Pada sesi diskusi, Rinna Syawal menambahkan bahwa pemerintah melalui Bapenas telah menerapkan beberapa kebijakan dan strategi supaya masyarakat mulai mengkonsumsi millet. Kebijakan tersebut tentang bagaimana sumber daya lokal berperan krusial dalam keberagaman pangan di daerah. Sambil melakukan promosi, Bapenas juga berkampanye, mengedukasi, serta sosialisasi kepada para pelaku kuliner untuk menggunakan bahan baku millet.
Menurut penjelasan Rina, beberapa daerah di Indonesia merupakan wilayah endemik tanaman millet. Seperti barnyard millet di Sumbawa dan Sulawesi, sorghum di Nusa Tenggara, foxtail millet dari Jawa, Sulawesi, dan Maluku, finger millet dari Sumatera dan Jawa, dan di Flores ada proso millet. Tanaman millet dapat dikonsumsi dalam bentuk bubur atau pengganti nasi, atau diolah menjadi terigu untuk membuat roti pipih.

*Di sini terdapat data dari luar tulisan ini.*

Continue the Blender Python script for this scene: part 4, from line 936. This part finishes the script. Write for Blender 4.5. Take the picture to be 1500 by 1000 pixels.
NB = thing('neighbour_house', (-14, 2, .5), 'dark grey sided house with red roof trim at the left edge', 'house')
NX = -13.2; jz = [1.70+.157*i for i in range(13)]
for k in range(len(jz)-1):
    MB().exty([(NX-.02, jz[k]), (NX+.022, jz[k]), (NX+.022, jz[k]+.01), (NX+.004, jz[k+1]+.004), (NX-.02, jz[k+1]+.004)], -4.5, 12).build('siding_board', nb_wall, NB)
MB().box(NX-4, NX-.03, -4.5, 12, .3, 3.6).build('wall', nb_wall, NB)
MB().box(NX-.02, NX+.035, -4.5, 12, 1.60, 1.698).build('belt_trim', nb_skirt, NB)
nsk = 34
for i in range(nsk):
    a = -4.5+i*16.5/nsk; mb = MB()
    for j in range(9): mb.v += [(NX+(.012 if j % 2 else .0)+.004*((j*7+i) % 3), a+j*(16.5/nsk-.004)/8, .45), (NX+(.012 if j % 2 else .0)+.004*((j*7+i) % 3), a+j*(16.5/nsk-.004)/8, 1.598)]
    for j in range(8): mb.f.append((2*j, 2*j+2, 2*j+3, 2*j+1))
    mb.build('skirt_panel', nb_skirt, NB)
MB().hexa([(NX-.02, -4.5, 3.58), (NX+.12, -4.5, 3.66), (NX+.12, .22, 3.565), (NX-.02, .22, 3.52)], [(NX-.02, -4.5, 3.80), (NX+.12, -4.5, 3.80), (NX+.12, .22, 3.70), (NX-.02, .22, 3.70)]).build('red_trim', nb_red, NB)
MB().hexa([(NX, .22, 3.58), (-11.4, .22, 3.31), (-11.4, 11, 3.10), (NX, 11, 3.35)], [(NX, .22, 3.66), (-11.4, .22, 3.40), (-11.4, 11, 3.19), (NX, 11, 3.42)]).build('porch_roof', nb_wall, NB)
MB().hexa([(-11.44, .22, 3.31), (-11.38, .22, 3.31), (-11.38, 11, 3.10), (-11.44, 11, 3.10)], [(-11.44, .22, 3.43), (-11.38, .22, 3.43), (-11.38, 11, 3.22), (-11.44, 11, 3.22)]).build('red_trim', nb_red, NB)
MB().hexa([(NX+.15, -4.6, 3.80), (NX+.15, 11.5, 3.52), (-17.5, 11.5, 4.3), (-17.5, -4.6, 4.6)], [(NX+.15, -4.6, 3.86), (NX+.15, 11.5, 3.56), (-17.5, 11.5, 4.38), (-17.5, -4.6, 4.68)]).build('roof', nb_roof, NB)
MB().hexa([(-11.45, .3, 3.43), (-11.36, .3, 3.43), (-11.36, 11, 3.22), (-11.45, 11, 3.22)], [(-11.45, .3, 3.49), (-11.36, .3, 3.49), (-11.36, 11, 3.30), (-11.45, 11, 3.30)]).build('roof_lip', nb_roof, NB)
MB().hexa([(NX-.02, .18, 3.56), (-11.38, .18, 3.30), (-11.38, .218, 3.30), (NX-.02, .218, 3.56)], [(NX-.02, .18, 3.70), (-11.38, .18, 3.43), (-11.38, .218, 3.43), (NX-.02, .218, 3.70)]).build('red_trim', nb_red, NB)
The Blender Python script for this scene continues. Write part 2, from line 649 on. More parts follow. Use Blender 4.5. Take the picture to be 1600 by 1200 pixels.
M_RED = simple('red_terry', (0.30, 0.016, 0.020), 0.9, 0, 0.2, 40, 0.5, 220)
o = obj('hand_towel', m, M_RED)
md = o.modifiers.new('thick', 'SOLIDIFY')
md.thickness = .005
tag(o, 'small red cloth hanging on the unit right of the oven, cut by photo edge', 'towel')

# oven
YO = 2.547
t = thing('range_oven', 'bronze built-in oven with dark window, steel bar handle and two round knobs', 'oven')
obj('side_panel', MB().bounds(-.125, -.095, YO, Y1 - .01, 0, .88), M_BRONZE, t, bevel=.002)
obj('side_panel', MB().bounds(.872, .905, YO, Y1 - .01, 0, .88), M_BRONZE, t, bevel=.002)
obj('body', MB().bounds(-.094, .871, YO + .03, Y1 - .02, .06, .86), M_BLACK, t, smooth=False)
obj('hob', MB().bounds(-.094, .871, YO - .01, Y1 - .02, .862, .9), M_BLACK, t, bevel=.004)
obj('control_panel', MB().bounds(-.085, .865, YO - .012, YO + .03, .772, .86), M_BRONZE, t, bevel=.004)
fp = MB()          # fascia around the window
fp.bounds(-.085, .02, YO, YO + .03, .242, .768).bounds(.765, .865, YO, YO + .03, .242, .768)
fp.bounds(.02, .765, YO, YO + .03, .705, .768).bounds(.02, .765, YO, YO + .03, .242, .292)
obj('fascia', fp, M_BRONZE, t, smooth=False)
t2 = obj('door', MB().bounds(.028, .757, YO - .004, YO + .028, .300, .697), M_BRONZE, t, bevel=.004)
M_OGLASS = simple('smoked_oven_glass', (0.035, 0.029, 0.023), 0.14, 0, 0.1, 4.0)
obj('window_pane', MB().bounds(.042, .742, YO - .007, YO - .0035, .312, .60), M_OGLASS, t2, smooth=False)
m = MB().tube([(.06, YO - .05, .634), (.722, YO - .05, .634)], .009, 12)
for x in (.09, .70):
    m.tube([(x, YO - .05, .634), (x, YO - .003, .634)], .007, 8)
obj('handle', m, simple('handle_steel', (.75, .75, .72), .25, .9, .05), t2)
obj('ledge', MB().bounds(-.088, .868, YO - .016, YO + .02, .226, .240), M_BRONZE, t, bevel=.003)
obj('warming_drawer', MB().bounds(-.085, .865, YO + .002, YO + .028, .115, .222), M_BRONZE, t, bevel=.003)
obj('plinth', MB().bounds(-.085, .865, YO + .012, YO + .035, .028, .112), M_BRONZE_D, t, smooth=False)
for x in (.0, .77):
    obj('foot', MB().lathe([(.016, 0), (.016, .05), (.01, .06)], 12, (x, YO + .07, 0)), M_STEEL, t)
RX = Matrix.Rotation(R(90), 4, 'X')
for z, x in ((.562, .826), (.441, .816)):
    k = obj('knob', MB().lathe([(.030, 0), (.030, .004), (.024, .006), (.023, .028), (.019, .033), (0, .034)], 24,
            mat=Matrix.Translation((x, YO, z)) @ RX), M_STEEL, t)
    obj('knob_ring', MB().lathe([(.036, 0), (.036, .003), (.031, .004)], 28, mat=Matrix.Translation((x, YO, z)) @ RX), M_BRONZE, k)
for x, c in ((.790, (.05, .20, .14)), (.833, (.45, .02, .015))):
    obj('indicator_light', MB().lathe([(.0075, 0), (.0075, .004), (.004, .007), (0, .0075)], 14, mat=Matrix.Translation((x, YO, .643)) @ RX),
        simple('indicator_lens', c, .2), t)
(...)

Perwakilan FAO untuk Indonesia dan Timor Leste, Rajendra Aryal, menyambut baik kolaborasi negara-negara ASEAN dan India dalam memproteksi kebutuhan pangan mereka dari dampak perubahan iklim. Menurutnya, gerakan kembali ke millet membutuhkan kerjasama yang solid antara pemerintah dan pemangku kepentingan, dalam misi membangun keselarasan antara masyarakat, lingkungan, dan ekonomi berkelanjutan.